La rottura definitiva e’ datata 22 febbraio, sotto la forma di una “nota di discussione” del governo e segna una nuova tappa importante: alle banche non sara’ solo impedito di accettare dei fondi non dichiarati, ma verra’ chiesto di regolare i casi depositati presso di esse negli anni passi.

Per le situazioni piu’ delicate, precisa il documento, “bisognera’ determinare le misura che deve prendere l’istituto”. Una soluzione potrebbe essere l’interruzione del rapporto d’affari. E se il cliente vuole trasferire i suoi soldi altrove, “la banca dovra’ assicuraresi che i capitali lascino effettivamente la Svizzera”.

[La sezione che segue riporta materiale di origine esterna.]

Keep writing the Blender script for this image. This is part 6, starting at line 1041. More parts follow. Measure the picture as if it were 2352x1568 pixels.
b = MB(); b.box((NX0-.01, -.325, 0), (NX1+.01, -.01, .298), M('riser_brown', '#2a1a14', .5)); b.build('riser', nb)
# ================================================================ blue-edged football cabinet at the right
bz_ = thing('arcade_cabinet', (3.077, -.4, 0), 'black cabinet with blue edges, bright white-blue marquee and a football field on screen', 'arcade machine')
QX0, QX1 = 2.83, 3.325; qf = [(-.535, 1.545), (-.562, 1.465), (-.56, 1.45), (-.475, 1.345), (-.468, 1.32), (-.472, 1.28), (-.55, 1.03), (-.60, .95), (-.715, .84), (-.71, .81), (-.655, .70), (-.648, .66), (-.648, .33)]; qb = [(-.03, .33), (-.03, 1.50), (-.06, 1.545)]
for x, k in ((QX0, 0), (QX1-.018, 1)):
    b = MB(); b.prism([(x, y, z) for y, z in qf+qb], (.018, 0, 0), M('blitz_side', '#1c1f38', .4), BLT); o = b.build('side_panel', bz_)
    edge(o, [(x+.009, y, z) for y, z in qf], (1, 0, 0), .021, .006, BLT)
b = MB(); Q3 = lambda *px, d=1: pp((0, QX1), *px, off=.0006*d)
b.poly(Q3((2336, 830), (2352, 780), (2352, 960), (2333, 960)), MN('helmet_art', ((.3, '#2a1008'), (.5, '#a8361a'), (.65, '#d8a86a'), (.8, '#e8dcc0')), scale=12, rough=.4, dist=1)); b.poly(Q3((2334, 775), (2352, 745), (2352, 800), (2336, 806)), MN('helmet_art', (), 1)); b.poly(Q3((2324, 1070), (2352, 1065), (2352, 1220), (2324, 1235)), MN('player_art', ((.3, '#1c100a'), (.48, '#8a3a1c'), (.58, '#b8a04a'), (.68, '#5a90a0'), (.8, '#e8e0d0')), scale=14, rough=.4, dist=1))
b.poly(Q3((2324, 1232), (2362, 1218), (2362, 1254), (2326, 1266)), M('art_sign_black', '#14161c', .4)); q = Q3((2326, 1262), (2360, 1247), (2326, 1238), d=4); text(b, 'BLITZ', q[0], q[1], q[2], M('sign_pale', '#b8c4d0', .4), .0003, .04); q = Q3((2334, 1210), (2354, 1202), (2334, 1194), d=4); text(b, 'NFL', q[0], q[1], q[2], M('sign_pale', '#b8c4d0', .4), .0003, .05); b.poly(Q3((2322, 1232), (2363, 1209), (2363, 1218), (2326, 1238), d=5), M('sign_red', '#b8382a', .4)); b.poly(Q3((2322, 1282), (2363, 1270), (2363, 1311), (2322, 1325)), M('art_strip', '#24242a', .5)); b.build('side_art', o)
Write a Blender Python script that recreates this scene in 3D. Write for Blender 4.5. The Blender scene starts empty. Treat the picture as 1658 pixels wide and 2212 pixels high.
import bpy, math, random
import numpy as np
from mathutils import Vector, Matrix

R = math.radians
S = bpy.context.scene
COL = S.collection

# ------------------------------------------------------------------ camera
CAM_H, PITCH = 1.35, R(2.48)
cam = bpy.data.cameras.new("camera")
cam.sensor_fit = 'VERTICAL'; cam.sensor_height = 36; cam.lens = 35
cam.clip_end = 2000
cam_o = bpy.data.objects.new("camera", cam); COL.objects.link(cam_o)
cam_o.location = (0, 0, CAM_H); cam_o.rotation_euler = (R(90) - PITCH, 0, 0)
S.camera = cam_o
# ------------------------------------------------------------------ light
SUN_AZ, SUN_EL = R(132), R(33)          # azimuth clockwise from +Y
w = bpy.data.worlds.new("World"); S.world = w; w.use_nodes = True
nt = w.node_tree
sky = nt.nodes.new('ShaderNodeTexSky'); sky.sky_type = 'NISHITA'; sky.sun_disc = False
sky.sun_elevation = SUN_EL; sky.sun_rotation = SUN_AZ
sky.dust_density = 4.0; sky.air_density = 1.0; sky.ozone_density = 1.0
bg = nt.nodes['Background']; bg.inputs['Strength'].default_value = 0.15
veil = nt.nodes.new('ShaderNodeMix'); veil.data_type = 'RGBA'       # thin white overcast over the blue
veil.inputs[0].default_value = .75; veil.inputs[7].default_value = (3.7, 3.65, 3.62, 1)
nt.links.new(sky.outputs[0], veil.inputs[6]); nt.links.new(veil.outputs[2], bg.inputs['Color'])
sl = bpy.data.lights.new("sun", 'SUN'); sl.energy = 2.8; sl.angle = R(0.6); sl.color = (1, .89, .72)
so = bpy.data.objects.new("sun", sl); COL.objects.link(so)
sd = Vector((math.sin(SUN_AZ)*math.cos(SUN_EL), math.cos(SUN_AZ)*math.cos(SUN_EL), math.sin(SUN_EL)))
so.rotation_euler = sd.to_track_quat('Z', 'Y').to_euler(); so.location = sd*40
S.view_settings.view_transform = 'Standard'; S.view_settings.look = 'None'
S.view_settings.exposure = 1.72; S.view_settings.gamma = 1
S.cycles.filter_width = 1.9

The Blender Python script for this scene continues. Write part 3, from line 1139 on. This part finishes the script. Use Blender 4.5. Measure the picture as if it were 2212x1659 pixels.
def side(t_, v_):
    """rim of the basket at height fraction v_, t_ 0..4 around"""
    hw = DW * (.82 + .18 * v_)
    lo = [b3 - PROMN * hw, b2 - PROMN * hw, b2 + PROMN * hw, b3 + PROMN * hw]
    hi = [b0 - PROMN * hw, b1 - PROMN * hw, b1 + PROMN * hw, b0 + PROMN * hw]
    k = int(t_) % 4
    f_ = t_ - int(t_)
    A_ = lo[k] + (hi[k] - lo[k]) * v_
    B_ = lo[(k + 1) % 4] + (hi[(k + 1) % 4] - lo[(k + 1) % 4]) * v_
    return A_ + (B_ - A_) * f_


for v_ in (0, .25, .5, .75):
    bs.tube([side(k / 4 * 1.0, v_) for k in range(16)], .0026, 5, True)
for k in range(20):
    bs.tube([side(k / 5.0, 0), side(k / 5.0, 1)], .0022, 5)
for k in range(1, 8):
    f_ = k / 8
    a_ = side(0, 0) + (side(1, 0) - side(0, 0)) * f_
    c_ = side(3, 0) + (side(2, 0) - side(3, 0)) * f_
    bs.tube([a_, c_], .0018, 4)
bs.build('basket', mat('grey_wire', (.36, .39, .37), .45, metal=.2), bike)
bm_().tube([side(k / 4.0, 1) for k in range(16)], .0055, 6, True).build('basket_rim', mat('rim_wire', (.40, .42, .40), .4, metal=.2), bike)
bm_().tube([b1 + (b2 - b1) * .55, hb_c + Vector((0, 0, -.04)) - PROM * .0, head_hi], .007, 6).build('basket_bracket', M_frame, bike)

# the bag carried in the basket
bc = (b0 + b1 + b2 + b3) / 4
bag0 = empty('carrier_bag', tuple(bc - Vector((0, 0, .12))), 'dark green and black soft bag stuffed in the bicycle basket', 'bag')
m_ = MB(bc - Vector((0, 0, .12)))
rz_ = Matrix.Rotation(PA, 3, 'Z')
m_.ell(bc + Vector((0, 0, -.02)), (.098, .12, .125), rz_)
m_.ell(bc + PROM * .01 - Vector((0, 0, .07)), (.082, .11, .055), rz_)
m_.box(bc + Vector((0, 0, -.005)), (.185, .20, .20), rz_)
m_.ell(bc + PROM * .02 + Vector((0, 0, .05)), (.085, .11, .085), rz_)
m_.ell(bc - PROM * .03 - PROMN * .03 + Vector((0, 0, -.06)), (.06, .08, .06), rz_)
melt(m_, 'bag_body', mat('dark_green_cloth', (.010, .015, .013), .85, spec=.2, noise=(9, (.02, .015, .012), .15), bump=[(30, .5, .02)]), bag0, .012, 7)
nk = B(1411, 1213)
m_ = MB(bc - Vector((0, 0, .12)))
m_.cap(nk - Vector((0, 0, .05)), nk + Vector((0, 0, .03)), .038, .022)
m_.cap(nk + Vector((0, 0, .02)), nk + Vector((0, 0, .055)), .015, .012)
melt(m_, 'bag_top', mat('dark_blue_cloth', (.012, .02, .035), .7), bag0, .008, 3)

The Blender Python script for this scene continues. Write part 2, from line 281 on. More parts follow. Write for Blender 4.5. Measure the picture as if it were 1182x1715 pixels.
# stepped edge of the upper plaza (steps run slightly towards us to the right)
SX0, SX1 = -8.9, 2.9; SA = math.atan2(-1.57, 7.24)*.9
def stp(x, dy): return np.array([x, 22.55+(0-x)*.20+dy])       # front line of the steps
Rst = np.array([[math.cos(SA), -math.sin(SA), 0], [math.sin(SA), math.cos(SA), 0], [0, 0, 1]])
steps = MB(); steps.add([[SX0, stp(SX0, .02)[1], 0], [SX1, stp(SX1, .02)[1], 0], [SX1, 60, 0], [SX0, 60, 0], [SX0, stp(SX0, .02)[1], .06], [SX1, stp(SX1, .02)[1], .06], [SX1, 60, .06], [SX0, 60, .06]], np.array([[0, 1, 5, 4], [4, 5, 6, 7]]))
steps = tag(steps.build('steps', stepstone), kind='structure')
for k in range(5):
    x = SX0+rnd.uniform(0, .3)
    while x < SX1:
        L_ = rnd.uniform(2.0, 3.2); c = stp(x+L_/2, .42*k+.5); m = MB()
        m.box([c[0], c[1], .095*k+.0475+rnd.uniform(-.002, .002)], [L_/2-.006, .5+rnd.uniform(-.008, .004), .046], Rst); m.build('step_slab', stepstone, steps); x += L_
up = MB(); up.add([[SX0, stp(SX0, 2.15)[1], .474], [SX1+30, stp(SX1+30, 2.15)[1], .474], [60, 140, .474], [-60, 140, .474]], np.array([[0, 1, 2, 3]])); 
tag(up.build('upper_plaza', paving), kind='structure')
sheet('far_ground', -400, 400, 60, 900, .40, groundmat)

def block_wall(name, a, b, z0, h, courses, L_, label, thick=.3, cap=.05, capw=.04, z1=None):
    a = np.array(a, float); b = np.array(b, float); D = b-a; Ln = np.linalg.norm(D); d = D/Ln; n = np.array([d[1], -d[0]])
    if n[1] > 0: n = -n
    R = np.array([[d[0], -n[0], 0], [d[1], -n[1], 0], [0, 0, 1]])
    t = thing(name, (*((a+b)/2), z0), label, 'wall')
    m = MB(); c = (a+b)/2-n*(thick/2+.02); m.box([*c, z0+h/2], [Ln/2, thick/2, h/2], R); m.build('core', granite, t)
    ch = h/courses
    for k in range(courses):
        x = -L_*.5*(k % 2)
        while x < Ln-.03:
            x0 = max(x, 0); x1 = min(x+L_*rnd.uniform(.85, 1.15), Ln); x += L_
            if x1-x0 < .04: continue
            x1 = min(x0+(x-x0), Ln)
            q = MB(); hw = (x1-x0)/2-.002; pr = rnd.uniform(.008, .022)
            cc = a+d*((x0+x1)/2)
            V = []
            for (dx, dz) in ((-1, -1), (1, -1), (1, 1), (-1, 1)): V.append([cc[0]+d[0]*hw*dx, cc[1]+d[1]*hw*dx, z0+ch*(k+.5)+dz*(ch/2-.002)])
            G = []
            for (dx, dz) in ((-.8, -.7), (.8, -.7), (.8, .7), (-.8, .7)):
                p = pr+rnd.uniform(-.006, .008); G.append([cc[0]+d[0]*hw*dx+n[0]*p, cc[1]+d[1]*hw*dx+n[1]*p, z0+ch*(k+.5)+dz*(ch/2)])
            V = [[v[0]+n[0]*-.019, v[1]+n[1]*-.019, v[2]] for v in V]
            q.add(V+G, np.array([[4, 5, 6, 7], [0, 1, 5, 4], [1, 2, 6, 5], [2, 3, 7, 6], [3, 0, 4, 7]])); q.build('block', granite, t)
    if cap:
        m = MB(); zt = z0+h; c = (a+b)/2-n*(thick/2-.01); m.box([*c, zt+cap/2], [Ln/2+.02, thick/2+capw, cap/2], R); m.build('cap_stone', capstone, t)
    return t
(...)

Per ora, come sottolinea un banchiere di Zurigo, accettare soldi non dichiarati non e’ illegale e non e’ nemmeno contrario alla Convenzione di ‘diligence’, l’intesa che regola i comportamenti degli istituti di credito. Ma chiaramente i discorsi che i banchieri rivolgono ai clienti e’ cambiato.

“Il messaggio e’: se volete restare da noi, dovrete mettervi in regola”, spiega al quotidiano svizzero l’avvocato Carlo Lombardini. Presso le banche, i “soldi puliti” sono diventati il principale oggetto di preoccupazione.

Il governo e la Consob svizzera ritengono la pratica dei fondi non dichiarati “irresponsabile e enormemente negligente”, come dichiarato da Urs Zulauf, il giurista a capo dell’autorita’ di controllo della finanza, la Finma.

La domanda da porsi ora e’: i clienti avranno ancora interesse a restare in Svizzera a queste condizioni. Molti banchieri nutrono forti dubbi, a meno che le tariffe di gestione della fortuna dei pivati non vengano ridotte in maniera drastica. Che e’ proprio quello che potrebbe succedere. Perche’, come ricorda Carlo Lombardini, “questi servizi sono piu’ cari in Svizzera che altrove, in tutt e le altre piazze finanziarie concorrenti”.